As is standard for any series work which centers on a conspiracy, Dan’s continuing adventures will all be almost peripherally related to his main quest, each of which ends up giving him a slight further clue to spiral him in toward the nefarious forces at work. (See also the TV shows John Doe and Nowhere Man, each of which went to great lengths to keep the conspiracy from ever coming clearly to the forefront.)

This time around, Brady consults with a psychic met through a contact at his old job in government-sponsored paranormal research. His main goal is to help Angela, his partner-in-investigation in the first novel whose death has trapped her within the psychic fortress of his house. But in reaching out to her, he receives cryptic messages from other spirits stranded in the “Hinterlands” just this side of the Astral Plane, indicating that Arachne is up to another murderous project nearby.

Meanwhile, a handful of people who had vacationed last summer at the small English seaside town of Wansham feel an overwhelming urge to return there in the drizzly spring. And then they arrive, one by one, they’re met by a jovial old man who cheerfully chops them apart with a Viking axe.

It’s a case of possession, as the restless soul an ancient Viking warrior who brought a powerful talisman to the English coastline and was betrayed has been revived to help them locate the talisman for Arachne’s darker purposes. But the warrior’s ghost has other plans which revolve around vengeance, and through possessing the vacationers who were nearby when he was first summoned, he goes on a rampage which confuses old wrongs with living faces and poses a deadly threat to the loved ones of the possessed.

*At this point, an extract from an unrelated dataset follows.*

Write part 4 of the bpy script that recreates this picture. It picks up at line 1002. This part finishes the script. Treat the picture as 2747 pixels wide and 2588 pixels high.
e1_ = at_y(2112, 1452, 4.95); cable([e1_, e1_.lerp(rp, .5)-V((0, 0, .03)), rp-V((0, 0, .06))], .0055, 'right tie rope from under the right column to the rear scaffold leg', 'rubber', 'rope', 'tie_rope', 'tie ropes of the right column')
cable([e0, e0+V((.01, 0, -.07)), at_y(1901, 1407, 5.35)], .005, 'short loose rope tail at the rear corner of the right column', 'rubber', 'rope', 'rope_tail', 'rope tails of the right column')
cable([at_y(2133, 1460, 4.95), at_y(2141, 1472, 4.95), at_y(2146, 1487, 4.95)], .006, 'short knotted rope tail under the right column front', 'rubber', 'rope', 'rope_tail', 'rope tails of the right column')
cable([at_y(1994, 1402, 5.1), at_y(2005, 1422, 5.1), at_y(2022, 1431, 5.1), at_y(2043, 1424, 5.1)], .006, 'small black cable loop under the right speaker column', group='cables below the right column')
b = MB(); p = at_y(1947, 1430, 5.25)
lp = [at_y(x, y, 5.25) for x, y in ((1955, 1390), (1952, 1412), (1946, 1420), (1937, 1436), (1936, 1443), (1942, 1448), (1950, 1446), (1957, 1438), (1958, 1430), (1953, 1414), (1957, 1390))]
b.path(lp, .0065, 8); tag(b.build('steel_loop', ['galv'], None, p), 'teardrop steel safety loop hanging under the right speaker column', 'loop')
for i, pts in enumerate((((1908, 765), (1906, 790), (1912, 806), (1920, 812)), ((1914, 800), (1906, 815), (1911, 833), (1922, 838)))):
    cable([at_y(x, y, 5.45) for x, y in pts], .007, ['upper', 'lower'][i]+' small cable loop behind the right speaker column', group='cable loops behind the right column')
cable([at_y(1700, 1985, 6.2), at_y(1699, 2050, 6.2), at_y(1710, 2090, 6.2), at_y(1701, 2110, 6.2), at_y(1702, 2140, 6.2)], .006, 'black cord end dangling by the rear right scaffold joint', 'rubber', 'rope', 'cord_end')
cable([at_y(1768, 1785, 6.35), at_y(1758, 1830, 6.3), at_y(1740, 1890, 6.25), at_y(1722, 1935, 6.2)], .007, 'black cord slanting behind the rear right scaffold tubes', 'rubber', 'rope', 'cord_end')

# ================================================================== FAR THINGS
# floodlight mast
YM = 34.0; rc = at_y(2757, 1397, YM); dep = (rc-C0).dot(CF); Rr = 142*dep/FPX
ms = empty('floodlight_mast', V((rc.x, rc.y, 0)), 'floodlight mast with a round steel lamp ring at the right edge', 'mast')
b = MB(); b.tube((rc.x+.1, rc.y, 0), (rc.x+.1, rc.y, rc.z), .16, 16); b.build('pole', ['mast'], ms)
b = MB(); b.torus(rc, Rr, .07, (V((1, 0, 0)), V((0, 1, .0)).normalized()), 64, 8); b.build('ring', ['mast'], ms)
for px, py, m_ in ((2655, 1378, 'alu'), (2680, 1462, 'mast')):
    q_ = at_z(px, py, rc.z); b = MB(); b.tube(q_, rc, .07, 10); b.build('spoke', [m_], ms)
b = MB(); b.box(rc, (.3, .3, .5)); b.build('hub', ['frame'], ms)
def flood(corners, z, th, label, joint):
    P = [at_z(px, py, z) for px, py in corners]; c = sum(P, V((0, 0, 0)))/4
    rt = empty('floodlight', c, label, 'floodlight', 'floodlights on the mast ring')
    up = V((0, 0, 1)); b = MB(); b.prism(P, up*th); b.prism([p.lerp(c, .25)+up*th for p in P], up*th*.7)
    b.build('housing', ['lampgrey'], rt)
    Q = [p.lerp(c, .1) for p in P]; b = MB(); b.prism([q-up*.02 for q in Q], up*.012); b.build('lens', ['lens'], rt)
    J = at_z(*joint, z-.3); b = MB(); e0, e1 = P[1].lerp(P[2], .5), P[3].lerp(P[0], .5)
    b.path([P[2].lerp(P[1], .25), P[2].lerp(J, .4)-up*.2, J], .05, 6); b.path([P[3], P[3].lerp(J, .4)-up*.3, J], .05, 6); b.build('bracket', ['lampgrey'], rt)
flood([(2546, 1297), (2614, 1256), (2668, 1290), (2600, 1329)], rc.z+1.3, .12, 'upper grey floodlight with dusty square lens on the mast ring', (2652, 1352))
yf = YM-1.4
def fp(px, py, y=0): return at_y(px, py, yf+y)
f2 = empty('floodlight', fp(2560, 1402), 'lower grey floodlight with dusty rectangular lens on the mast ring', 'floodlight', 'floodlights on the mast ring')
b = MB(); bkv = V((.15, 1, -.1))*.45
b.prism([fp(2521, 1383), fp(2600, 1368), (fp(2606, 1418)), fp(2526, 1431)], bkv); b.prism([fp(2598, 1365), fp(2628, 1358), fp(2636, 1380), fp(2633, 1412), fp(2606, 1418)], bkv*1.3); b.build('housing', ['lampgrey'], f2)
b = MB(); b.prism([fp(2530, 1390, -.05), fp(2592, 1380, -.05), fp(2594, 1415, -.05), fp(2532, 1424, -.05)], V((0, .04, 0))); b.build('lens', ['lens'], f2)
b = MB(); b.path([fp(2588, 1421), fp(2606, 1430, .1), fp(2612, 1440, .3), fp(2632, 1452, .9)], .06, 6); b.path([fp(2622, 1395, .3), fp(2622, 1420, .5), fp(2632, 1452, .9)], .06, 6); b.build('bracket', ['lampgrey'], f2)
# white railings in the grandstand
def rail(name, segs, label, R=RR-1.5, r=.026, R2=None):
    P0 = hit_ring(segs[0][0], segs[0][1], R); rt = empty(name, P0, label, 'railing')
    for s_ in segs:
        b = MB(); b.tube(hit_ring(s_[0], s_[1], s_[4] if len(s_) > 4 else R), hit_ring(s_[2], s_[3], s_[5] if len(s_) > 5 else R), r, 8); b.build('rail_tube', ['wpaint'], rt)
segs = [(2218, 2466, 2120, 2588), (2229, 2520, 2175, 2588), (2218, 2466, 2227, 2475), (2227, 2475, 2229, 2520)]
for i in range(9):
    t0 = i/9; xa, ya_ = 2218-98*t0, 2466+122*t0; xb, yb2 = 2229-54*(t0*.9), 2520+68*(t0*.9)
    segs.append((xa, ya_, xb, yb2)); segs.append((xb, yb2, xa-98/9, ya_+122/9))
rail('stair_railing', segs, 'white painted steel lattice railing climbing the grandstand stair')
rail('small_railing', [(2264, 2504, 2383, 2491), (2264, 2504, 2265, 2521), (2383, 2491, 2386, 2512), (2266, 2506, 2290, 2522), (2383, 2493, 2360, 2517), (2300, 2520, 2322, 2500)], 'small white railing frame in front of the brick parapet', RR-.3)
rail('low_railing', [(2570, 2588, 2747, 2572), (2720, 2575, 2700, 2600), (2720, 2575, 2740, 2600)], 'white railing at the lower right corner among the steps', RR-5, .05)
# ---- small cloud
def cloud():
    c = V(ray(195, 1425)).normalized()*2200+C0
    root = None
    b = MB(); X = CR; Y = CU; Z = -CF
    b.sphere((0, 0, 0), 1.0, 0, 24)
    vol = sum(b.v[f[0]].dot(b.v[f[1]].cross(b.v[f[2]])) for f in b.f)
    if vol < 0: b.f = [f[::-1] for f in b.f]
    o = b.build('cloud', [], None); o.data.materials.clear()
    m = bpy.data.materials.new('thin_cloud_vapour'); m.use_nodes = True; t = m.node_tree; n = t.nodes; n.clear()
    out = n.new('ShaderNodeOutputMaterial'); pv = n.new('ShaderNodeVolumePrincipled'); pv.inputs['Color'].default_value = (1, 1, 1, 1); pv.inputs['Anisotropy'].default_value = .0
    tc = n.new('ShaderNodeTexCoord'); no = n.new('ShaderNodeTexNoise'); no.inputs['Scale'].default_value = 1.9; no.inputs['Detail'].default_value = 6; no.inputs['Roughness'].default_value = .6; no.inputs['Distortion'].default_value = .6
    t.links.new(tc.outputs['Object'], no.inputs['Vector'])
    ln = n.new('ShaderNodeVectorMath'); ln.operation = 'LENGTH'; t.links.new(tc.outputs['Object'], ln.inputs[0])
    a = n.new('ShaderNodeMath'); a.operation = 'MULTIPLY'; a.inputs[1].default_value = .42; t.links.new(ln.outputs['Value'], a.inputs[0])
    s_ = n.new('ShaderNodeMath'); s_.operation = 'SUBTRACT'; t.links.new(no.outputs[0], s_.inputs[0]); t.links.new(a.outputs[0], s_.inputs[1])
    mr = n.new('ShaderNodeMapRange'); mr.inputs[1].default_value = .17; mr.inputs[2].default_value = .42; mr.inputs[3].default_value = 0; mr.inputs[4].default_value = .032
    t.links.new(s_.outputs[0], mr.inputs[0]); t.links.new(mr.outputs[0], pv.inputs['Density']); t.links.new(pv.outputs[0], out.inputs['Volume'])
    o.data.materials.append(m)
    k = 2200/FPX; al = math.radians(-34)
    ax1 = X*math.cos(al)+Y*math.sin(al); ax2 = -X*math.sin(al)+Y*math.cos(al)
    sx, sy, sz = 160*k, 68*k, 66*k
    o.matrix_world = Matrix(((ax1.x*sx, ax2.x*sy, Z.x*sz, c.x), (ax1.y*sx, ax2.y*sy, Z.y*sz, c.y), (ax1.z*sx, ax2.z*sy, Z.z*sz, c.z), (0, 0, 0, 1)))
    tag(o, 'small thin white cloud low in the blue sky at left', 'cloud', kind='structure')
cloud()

This novel flows more smoothly than the first, as there isn’t the weight of exposition or setup to put the whole scenario in place. The trade-off is obviously that there’s no resolution to Brady’s larger storyline, only clues that his family is still alive and somehow useful to Arachne. As long as the individual adventures are good, though, and don’t seem to much like they’re treading water, I’m happy to continue enjoying the tortured hell that is Dan Brady.